Opinion Turquie: halte à la mascarade!

Opinion signée par Manon Schick, directrice d’Amnesty International Suisse, parue dans 24 Heures, le 13 février 2018.
Taner Kiliç, président d'Amnesty Turquie, est en captivité depuis plus de huit mois sans raison valable. Selon l'ambassadeur de Turquie en Suisse, cet emprisonnement n'est pas lié à son activité au sein d'Amnesty International. Manon Schick dénonce la parodie de justice en cours.

Le président de la Section turque d’Amnesty, Taner Kiliç, est en prison depuis plus de huit mois, «mais cela n’a rien à voir avec son travail au sein d’Amnesty», prétendait l’ambassadeur de Turquie en Suisse, Ilhan Saygili, dans une interview parue dans 24 Heures vendredi dernier. Des propos qui ne font que confirmer ceux qu’il m’avait tenus lors d’un entretien accordé à notre organisation, en août 2017. À ce moment-là, non seulement le président mais également la directrice de la Section turque se trouvaient tous deux en détention.

Depuis l’arrestation de Taner, avocat, président d’Amnesty en Turquie et engagé dans notre organisation depuis des années, le discours des autorités turques n’évolue pas: Taner serait un terroriste et soutiendrait le prédicateur Gülen, il aurait téléchargé une application permettant d’envoyer des messages cryptés (du même genre que l’application WhatsApp).

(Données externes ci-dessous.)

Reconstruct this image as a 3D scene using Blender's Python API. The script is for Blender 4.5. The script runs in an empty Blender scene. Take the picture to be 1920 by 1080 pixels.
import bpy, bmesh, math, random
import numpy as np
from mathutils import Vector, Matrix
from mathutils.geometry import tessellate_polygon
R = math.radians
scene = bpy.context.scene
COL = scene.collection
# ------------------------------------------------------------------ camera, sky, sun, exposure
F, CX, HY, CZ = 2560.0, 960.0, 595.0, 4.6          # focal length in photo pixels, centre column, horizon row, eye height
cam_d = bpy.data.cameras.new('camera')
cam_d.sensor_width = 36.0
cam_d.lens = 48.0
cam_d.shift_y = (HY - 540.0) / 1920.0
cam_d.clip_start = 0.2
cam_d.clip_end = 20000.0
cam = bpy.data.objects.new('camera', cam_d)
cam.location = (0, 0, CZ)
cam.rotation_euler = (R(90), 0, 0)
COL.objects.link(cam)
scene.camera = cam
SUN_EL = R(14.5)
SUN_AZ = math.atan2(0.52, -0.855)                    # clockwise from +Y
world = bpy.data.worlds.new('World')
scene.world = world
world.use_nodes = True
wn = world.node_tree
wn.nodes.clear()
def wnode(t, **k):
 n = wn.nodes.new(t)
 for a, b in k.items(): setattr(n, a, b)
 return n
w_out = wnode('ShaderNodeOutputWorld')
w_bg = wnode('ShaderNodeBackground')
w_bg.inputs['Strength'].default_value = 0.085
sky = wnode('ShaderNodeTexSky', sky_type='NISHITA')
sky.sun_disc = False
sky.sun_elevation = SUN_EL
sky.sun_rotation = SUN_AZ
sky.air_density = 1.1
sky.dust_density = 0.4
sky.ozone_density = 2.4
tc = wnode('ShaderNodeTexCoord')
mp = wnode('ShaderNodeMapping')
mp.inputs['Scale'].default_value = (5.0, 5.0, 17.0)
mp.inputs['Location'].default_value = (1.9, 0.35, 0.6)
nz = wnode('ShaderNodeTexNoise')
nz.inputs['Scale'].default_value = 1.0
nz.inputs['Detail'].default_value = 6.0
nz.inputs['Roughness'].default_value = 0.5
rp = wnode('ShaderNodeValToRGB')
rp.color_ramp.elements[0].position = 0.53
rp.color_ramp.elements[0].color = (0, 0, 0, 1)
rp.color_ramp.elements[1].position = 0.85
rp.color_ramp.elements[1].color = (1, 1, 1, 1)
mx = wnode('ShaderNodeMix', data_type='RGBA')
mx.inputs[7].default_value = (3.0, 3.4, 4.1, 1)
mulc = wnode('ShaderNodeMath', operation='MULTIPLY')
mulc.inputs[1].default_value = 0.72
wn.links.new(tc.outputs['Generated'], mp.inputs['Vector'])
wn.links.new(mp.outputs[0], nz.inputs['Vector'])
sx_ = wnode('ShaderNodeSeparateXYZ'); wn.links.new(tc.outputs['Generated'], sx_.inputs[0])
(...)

Alors sans doute faut-il répéter haut et fort que le fait de télécharger une application n’est pas encore un acte de terrorisme. Et que deux expertises techniques du téléphone portable de Taner prouvent qu’il n’a jamais téléchargé l’application incriminée. Et enfin que la justice turque a déjà libéré des milliers de personnes arrêtées pour le même motif, reconnaissant que cette accusation ne tenait pas la route.

Il y a dix jours, Taner se présentait pour une nouvelle audience devant le tribunal. Ce jour-là, mes collègues et moi sommes passés par tous les états d’âme. Vers 15 heures, le juge annonçait la libération conditionnelle de Taner. Larmes de bonheur de sa femme et de leurs trois filles qui attendaient devant la prison, cris de joie dans les bureaux d’Amnesty partout à travers le monde. Quelques heures plus tard, c’était le désenchantement: nous apprenions que le procureur avait fait recours. Le lendemain, la même cour qui l’avait libéré décidait de le maintenir en détention, sans apporter aucun élément nouveau à son dossier.

Soyons clairs: ce n’est plus de la justice, c’est une mascarade. Continuer à prétendre que Taner est détenu sans que cela ne soit lié à son activité au sein d’Amnesty International, c’est tout simplement choquant. Le système judiciaire turc est sous pression et manque d’indépendance. Toute personne qui critique le gouvernement risque la prison.

Depuis la tentative de coup d’Etat en juillet 2016, 180 médias ainsi que des centaines d’ONG ont été fermés, 4 500 juges et procureurs limogés, plus de 50 000 personnes détenues sans jugement pour appartenance à une organisation terroriste. Plus de 140 000 personnes ont été destituées de leur fonction dont des universitaires, des maires et des parlementaires. Une dangereuse dérive vers l’autoritarisme, qu’il faut dénoncer pendant qu’il est encore temps.